In his opinion, Justice Breyer remarks, “Just think about how you might react if you saw someone wearing a t-shirt or using a product emblazoned with an odious racial epithet.” Yes, Justice Breyer, many of us were thinking about exactly that in the Tam case as it caused the Redskins to recover their mark. Undoubtedly, Justice Breyer has seen a few of these t-shirts around DC.
Just three cases have caused a recent interest in these trademark registration provisions: first the Redskins case (Blackhorse v. PFI), then Tam, and finally Brunetti. Previously, the constitutionality of these provisions was settled by the Court of Customs and Patent Appeals, the predecessor to the Court of Appeals for the Federal Circuit, in In re McGinley. On the constitutional issue alone, these three cases have produced seventeen opinions. Even still, many important questions have been explicitly sidestepped such as to what extent, if any, the commercial speech doctrine plays, whether viewpoint neutral content discriminatory registration bars pass muster, or whether trademark registration may be considered as a government program or subsidy. In light of what has transpired, perhaps the McGinley court’s approach has some virtues. In McGinley, the court circumvented the constitutional issue by finding that the government’s refusal to register a mark does not affect the right to use it: “No conduct is proscribed, and no tangible form of expression is suppressed. Consequently, appellant’s First Amendment rights would not be abridged by the refusal to register his mark.” Moreover, as Justice Sotomayor noted in a footnote, the McGinley court bifurcated “scandalous” from “immoral” in precisely the manner that the dissenters suggest would save that bar from being struck down as unconstitutional.
In the end, the implications of this case are narrow.

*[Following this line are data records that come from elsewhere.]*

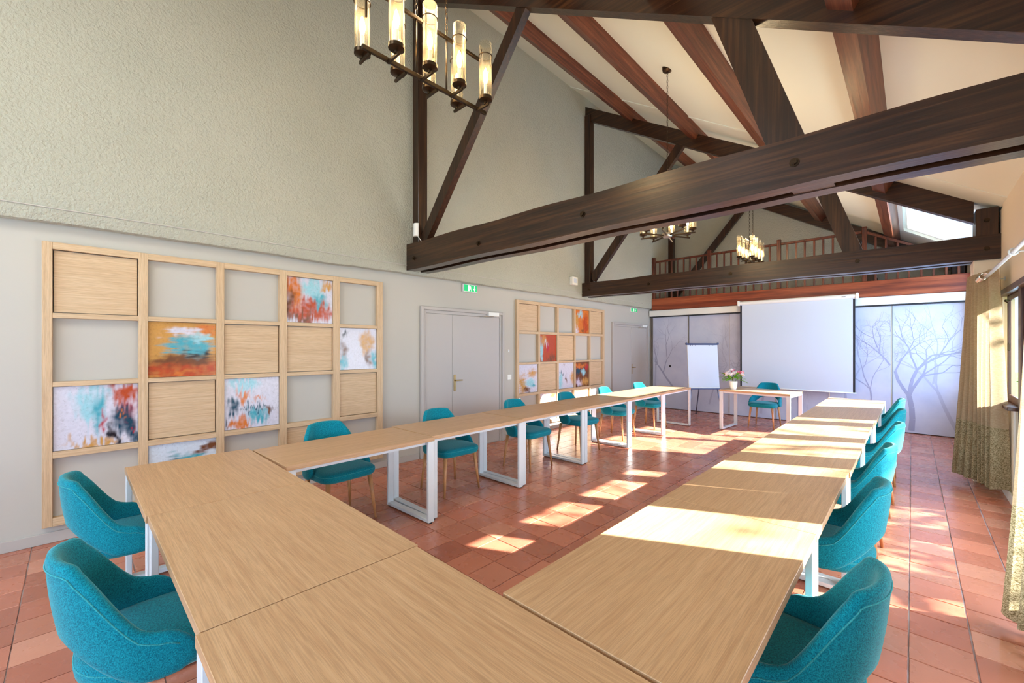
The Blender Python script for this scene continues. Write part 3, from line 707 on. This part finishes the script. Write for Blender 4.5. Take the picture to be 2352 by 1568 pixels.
def sign(y0, z0, w, h, lab, grp):
    e = empty('emergency_exit_sign', (0, y0 + w / 2, z0), 0, lab, 'exit sign', grp)
    MB().box(.001, .040, -w / 2, w / 2, 0, h, bev=.006).build('sign_housing', M['white'], e)
    MB().box(.040, .0415, -w / 2 + .012, w / 2 - .012, .012, h - .012).build('sign_face', M['signgreen'], e)
    p = MB(); s = h
    def q(pts):  # pts in units of height, origin at centre
        p.bm.faces.new([p.bm.verts.new((.0425, a_ * s, h / 2 + b2 * s)) for a_, b2 in pts])
    # door opening
    q([(-.42, -.36), (-.18, -.36), (-.18, .36), (-.42, .36)])
    # running figure
    n_ = 10
    p.bm.faces.new([p.bm.verts.new((.0428, (-.02 + .055 * math.cos(2 * PI * k / n_)) * s, h / 2 + (.27 + .055 * math.sin(2 * PI * k / n_)) * s)) for k in range(n_)])
    q([(-.12, .17), (.04, .20), (.02, -.04), (-.12, -.04)]); q([(-.12, -.04), (-.02, -.04), (-.20, -.34), (-.28, -.30)]); q([(-.03, -.04), (.04, -.02), (.14, -.2), (.08, -.24)])
    q([(.08, -.24), (.14, -.2), (.12, -.36), (.06, -.36)]); q([(.02, .18), (.06, .14), (.18, .02), (.14, -.01)]); q([(-.12, .17), (-.12, .11), (-.26, .03), (-.28, .08)])
    p.build('running_figure', M['signwhite'], e); p = MB()
    # arrow pointing down
    a0 = .62
    q([(a0 - .05, .34), (a0 + .05, .34), (a0 + .05, -.08), (a0 - .05, -.08)]); q([(a0 - .20, -.02), (a0 - .05, -.02), (a0, -.20), (a0, -.36)]); q([(a0 + .20, -.02), (a0 + .05, -.02), (a0, -.20), (a0, -.36)])
    p.build('arrow', M['signwhite'], e)
sign(3.924, 2.372, .275, .12, 'green lit emergency exit sign with running figure and down arrow, over the nearer double door', 'emergency exit signs')
sign(8.955, 2.379, .30, .10, 'small green lit emergency exit sign above the far double door', 'emergency exit signs')
def wbox(name, x0, y0, y1, z0, z1, d, lab, cat, hole=False):
    o = empty(name, (x0, (y0 + y1) / 2, z0), 0, lab, cat); w = (y1 - y0) / 2
    MB().box(.001, d, -w, w, 0, z1 - z0, bev=.006, seg=2).build('cover', M['white'], o)
    MB().box(d, d + .004, -w * .55, w * .55, (z1 - z0) * .25, (z1 - z0) * .78, bev=.0015).build('front_plate', M['white'] if hole else M['screen'], o)
wbox('light_switch', 0, 4.875, 4.965, .992, 1.076, .012, 'white light switch on the wall right of the nearer double door', 'switch', True)
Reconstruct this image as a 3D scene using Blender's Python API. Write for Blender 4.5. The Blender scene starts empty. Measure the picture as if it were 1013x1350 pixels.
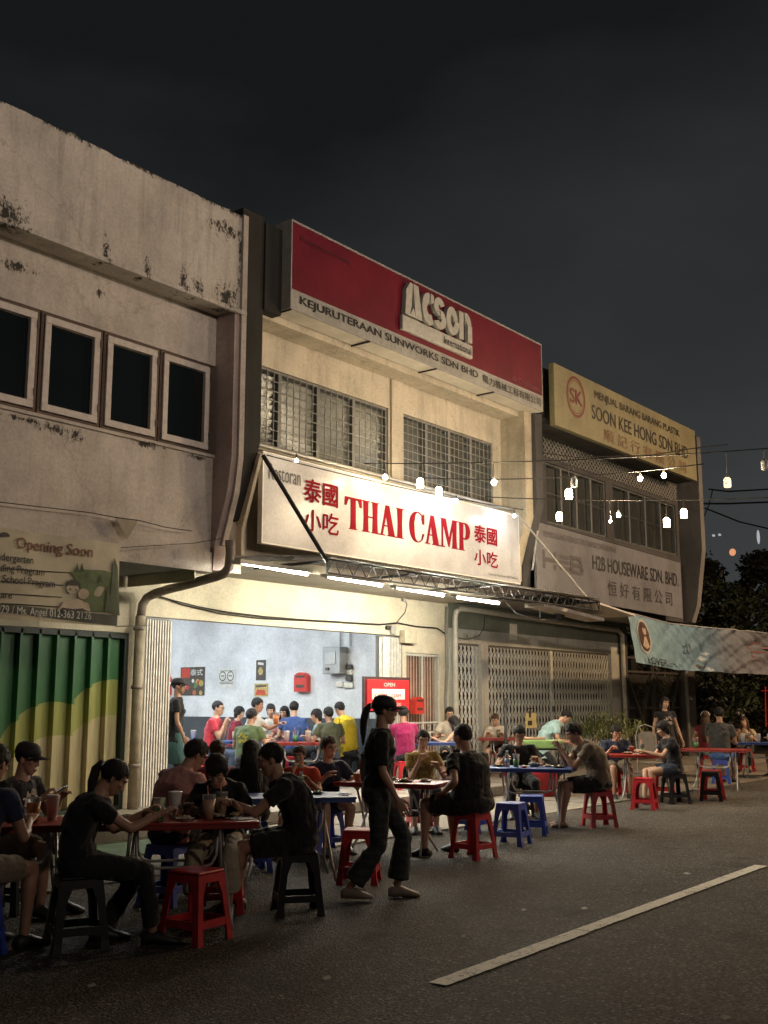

As to First Amendment jurisprudence, we perhaps glean a few more clues as to how to determine what constitutes a viewpoint. Beyond that, we learn that at least four members of the court would support regulating vulgar expression. As to trademark law, it would appear that no further statutory or doctrinal vulnerabilities emerge from this decision that had not been portended by Tam. This decision, however, does pave a path forward for amending the Lanham Act to add a bar to the registration of marks that are “scandalous in their mode of expression,” or are “vulgar, lewd, sexually explicit, or profane.”